Back in elementary school, we used to play a computer game in which you were the trucker and it was your job to transfer whatever product you carried across the country on time. Some people dream of Nascar stardom or Broadway; I used to want to be a trucker. 

No dogs. No navigational duties. And UHaul is not lying when they call it a “gentle-ride van.” I listened to a podcast and watched Missouri morph into the shimmering corn stalks of Iowa. I called my grandma. Being a Iowan herself, and naturally vicarious where road trips are involved, she found our location on her atlas. Iowa became South Dakota and somewhere southeast of Vermillion, I watched a fast-moving storm transpire out of the clear blue day. 

“We’re headed straight for it,” I told Zach, and when the world was a white swirl of rain and thunder, we pulled over. Hail peppered the windshield.
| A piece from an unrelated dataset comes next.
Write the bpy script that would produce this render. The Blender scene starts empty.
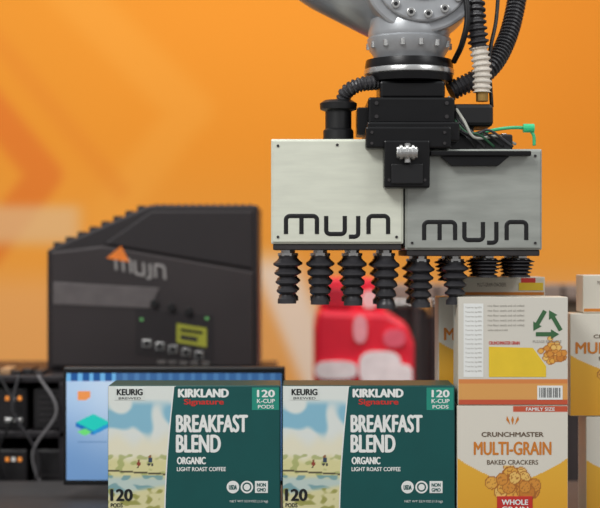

Wind pushed the truck, pummeled lush grass – that must have been four-feet tall – like it had whitecapped the Mississippi. 

“Maybe if we keep going, we’ll drive out of it.” Maybe the storm was a long scarf flying west to east. 

The world brightened as the storm barreled off into emerald fields which a low rainbow illuminated. Signs for Sioux Falls popped up.

I really think I could live in Sioux Falls for the rest of my life. There, daylight lingered as fireworks glittered on the pink skies. A chalk colored moon crested over fields of soft wheat. We rested and mentally prepared tomorrow, for the leg of the journey was 553 miles long.